In den 80er Jahren kam es zu zahlreichen Demonstrationen in Brunsbüttel, Greenpeace forderte vehement eine Verringerung der Einleitungen. Sogar CDU-Bürgermeister sprachen sich auf Kundgebungen gegen die Chemiefracht in der Elbe aus. Auch gegen die MDA-Anlage, in der das hochtoxische Gas Phosgen zum Einsatz kommt, wurden Eingaben gemacht. Doch waren Proteste noch vor zehn Jahren an der Tagesordnung, so kommen mittlerweile ökologische Probleme kaum noch in die Öffentlichkeit. Der als Umweltschützer aktive Pastor Martin Pustowka wurde auf Druck von Bayer versetzt-der damalige Werksleiter Klaus Kleine-Weischede, aktiv in der evangelischen Landeskirche, hatte erfolgreich bei der Kirchenführung interveniert.

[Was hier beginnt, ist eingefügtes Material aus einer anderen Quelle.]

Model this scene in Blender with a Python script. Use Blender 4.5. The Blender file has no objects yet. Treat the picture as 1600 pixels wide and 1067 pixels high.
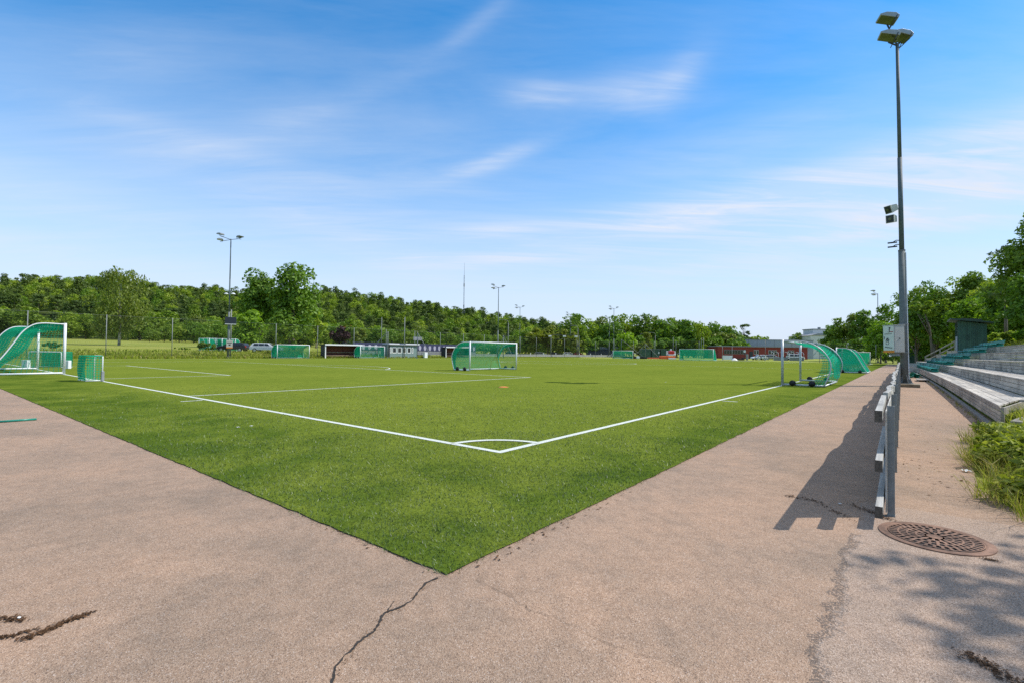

Bayer-Gelder fließen heute in jeden Sportverein und in die Gemeindehaushalte, Polit-Prominenz gibt sich öffentlichkeitswirksam die Tür in die Hand. Die Öffentlichkeitsabteilung des Unternehmens produziert tonnenweise Propaganda, die alle Haushalte der näheren Umgebung erreicht. Und zum jetzigen Jubiläum liess Bayer dem größten Lokalblatt, der Dithmarscher Landeszeitung, eine 7seitige "Sonderver-
öffentlichung" beilegen. Die Zeitung zeigte sich entsprechend erkenntlich und gratulierte dem Konzern auf einer ganzen Seite mit einer Glückwunsch-Anzeige. Von dieser Art Presse hat Bayer nichts mehr zu befürchten.